- What you need to do
Restate the whole listing word for word. Pictures are left out.
##########
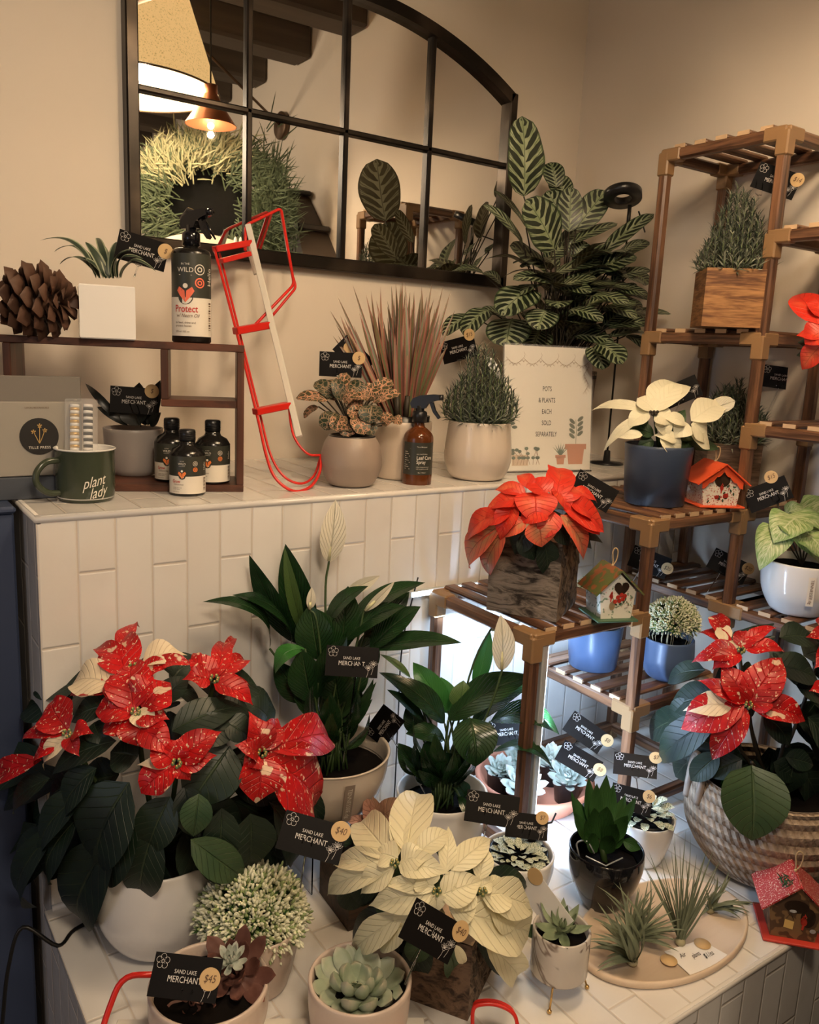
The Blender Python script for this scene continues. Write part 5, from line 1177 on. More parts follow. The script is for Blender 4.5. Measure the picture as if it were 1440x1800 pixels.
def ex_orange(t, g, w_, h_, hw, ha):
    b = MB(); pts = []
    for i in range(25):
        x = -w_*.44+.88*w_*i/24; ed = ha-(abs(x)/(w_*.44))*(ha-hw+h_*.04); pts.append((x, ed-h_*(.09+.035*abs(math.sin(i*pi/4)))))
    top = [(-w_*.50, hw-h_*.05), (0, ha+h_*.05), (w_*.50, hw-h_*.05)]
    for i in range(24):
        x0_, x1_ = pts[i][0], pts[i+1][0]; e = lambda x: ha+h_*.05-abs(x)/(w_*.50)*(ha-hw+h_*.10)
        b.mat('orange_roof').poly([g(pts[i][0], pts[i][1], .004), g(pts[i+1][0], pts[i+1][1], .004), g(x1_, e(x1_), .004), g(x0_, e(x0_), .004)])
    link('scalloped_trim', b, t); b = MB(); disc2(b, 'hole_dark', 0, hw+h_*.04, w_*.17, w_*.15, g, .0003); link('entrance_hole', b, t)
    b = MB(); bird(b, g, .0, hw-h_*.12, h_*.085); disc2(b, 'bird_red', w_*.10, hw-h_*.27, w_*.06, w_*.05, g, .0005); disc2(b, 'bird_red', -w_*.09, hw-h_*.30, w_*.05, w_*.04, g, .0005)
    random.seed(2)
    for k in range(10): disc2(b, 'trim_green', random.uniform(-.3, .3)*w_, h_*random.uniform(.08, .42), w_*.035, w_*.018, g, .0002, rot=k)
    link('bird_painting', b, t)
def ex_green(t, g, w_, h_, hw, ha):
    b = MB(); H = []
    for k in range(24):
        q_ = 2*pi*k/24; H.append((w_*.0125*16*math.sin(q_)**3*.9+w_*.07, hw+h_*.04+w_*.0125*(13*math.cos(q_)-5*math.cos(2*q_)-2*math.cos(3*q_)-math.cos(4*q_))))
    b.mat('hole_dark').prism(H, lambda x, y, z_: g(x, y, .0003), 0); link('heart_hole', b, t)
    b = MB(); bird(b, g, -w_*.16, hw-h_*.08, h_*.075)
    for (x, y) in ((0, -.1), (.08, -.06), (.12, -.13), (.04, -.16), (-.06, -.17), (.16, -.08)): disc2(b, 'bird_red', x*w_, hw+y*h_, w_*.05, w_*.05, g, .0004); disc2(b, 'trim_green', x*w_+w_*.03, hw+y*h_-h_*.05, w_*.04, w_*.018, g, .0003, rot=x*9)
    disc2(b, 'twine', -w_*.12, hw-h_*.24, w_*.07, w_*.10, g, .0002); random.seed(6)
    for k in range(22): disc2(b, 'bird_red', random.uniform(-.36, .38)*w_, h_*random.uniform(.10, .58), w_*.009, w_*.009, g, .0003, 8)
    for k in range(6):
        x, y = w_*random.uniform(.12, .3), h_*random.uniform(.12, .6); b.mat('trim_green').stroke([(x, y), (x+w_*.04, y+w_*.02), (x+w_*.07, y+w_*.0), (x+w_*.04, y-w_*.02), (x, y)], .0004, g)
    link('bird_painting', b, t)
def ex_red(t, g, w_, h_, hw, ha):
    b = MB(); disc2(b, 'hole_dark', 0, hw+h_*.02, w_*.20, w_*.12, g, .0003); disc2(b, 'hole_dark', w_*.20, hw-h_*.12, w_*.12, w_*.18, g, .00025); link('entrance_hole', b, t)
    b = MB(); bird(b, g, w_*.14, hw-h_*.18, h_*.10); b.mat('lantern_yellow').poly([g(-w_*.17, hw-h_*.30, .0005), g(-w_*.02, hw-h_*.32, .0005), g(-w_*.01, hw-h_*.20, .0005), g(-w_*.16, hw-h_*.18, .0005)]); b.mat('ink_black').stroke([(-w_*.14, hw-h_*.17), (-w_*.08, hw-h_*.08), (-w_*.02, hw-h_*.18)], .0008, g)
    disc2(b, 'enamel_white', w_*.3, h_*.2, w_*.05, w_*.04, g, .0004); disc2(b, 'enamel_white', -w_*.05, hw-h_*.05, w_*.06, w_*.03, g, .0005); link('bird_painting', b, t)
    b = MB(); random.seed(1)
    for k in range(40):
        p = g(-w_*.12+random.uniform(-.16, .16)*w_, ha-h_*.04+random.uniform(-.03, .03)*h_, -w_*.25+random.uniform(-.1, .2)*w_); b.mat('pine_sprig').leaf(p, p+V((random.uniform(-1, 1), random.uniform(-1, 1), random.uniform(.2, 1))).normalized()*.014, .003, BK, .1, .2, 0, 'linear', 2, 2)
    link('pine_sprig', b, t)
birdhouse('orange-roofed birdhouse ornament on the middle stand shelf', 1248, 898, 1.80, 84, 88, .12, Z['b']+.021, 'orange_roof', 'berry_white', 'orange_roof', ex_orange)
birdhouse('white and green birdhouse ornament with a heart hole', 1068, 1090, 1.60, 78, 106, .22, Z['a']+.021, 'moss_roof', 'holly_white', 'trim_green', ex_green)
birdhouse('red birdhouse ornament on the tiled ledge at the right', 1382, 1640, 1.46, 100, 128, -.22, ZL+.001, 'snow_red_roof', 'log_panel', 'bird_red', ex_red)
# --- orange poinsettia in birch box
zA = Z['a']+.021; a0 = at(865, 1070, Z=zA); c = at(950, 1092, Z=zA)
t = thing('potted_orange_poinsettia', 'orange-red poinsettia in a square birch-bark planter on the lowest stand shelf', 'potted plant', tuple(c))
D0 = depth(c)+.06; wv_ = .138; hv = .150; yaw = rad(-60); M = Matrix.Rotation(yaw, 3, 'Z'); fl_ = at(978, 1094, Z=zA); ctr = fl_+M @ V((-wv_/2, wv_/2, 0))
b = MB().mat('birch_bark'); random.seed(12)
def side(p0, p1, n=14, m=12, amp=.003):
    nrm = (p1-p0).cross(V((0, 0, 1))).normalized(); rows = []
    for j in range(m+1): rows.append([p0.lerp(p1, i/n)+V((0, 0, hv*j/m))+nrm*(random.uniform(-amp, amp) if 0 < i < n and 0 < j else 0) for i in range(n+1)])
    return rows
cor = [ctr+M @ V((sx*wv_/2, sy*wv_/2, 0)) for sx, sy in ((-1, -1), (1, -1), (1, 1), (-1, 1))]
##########
- Response below
The Blender Python script for this scene continues. Write part 5, from line 1177 on. More parts follow. The script is for Blender 4.5. Measure the picture as if it were 1440x1800 pixels.
def ex_orange(t, g, w_, h_, hw, ha):
    b = MB(); pts = []
    for i in range(25):
        x = -w_*.44+.88*w_*i/24; ed = ha-(abs(x)/(w_*.44))*(ha-hw+h_*.04); pts.append((x, ed-h_*(.09+.035*abs(math.sin(i*pi/4)))))
    top = [(-w_*.50, hw-h_*.05), (0, ha+h_*.05), (w_*.50, hw-h_*.05)]
    for i in range(24):
        x0_, x1_ = pts[i][0], pts[i+1][0]; e = lambda x: ha+h_*.05-abs(x)/(w_*.50)*(ha-hw+h_*.10)
        b.mat('orange_roof').poly([g(pts[i][0], pts[i][1], .004), g(pts[i+1][0], pts[i+1][1], .004), g(x1_, e(x1_), .004), g(x0_, e(x0_), .004)])
    link('scalloped_trim', b, t); b = MB(); disc2(b, 'hole_dark', 0, hw+h_*.04, w_*.17, w_*.15, g, .0003); link('entrance_hole', b, t)
    b = MB(); bird(b, g, .0, hw-h_*.12, h_*.085); disc2(b, 'bird_red', w_*.10, hw-h_*.27, w_*.06, w_*.05, g, .0005); disc2(b, 'bird_red', -w_*.09, hw-h_*.30, w_*.05, w_*.04, g, .0005)
    random.seed(2)
    for k in range(10): disc2(b, 'trim_green', random.uniform(-.3, .3)*w_, h_*random.uniform(.08, .42), w_*.035, w_*.018, g, .0002, rot=k)
    link('bird_painting', b, t)
def ex_green(t, g, w_, h_, hw, ha):
    b = MB(); H = []
    for k in range(24):
        q_ = 2*pi*k/24; H.append((w_*.0125*16*math.sin(q_)**3*.9+w_*.07, hw+h_*.04+w_*.0125*(13*math.cos(q_)-5*math.cos(2*q_)-2*math.cos(3*q_)-math.cos(4*q_))))
    b.mat('hole_dark').prism(H, lambda x, y, z_: g(x, y, .0003), 0); link('heart_hole', b, t)
    b = MB(); bird(b, g, -w_*.16, hw-h_*.08, h_*.075)
    for (x, y) in ((0, -.1), (.08, -.06), (.12, -.13), (.04, -.16), (-.06, -.17), (.16, -.08)): disc2(b, 'bird_red', x*w_, hw+y*h_, w_*.05, w_*.05, g, .0004); disc2(b, 'trim_green', x*w_+w_*.03, hw+y*h_-h_*.05, w_*.04, w_*.018, g, .0003, rot=x*9)
    disc2(b, 'twine', -w_*.12, hw-h_*.24, w_*.07, w_*.10, g, .0002); random.seed(6)
    for k in range(22): disc2(b, 'bird_red', random.uniform(-.36, .38)*w_, h_*random.uniform(.10, .58), w_*.009, w_*.009, g, .0003, 8)
    for k in range(6):
        x, y = w_*random.uniform(.12, .3), h_*random.uniform(.12, .6); b.mat('trim_green').stroke([(x, y), (x+w_*.04, y+w_*.02), (x+w_*.07, y+w_*.0), (x+w_*.04, y-w_*.02), (x, y)], .0004, g)
    link('bird_painting', b, t)
def ex_red(t, g, w_, h_, hw, ha):
    b = MB(); disc2(b, 'hole_dark', 0, hw+h_*.02, w_*.20, w_*.12, g, .0003); disc2(b, 'hole_dark', w_*.20, hw-h_*.12, w_*.12, w_*.18, g, .00025); link('entrance_hole', b, t)
    b = MB(); bird(b, g, w_*.14, hw-h_*.18, h_*.10); b.mat('lantern_yellow').poly([g(-w_*.17, hw-h_*.30, .0005), g(-w_*.02, hw-h_*.32, .0005), g(-w_*.01, hw-h_*.20, .0005), g(-w_*.16, hw-h_*.18, .0005)]); b.mat('ink_black').stroke([(-w_*.14, hw-h_*.17), (-w_*.08, hw-h_*.08), (-w_*.02, hw-h_*.18)], .0008, g)
    disc2(b, 'enamel_white', w_*.3, h_*.2, w_*.05, w_*.04, g, .0004); disc2(b, 'enamel_white', -w_*.05, hw-h_*.05, w_*.06, w_*.03, g, .0005); link('bird_painting', b, t)
    b = MB(); random.seed(1)
    for k in range(40):
        p = g(-w_*.12+random.uniform(-.16, .16)*w_, ha-h_*.04+random.uniform(-.03, .03)*h_, -w_*.25+random.uniform(-.1, .2)*w_); b.mat('pine_sprig').leaf(p, p+V((random.uniform(-1, 1), random.uniform(-1, 1), random.uniform(.2, 1))).normalized()*.014, .003, BK, .1, .2, 0, 'linear', 2, 2)
    link('pine_sprig', b, t)
birdhouse('orange-roofed birdhouse ornament on the middle stand shelf', 1248, 898, 1.80, 84, 88, .12, Z['b']+.021, 'orange_roof', 'berry_white', 'orange_roof', ex_orange)
birdhouse('white and green birdhouse ornament with a heart hole', 1068, 1090, 1.60, 78, 106, .22, Z['a']+.021, 'moss_roof', 'holly_white', 'trim_green', ex_green)
birdhouse('red birdhouse ornament on the tiled ledge at the right', 1382, 1640, 1.46, 100, 128, -.22, ZL+.001, 'snow_red_roof', 'log_panel', 'bird_red', ex_red)
# --- orange poinsettia in birch box
zA = Z['a']+.021; a0 = at(865, 1070, Z=zA); c = at(950, 1092, Z=zA)
t = thing('potted_orange_poinsettia', 'orange-red poinsettia in a square birch-bark planter on the lowest stand shelf', 'potted plant', tuple(c))
D0 = depth(c)+.06; wv_ = .138; hv = .150; yaw = rad(-60); M = Matrix.Rotation(yaw, 3, 'Z'); fl_ = at(978, 1094, Z=zA); ctr = fl_+M @ V((-wv_/2, wv_/2, 0))
b = MB().mat('birch_bark'); random.seed(12)
def side(p0, p1, n=14, m=12, amp=.003):
    nrm = (p1-p0).cross(V((0, 0, 1))).normalized(); rows = []
    for j in range(m+1): rows.append([p0.lerp(p1, i/n)+V((0, 0, hv*j/m))+nrm*(random.uniform(-amp, amp) if 0 < i < n and 0 < j else 0) for i in range(n+1)])
    return rows
cor = [ctr+M @ V((sx*wv_/2, sy*wv_/2, 0)) for sx, sy in ((-1, -1), (1, -1), (1, 1), (-1, 1))]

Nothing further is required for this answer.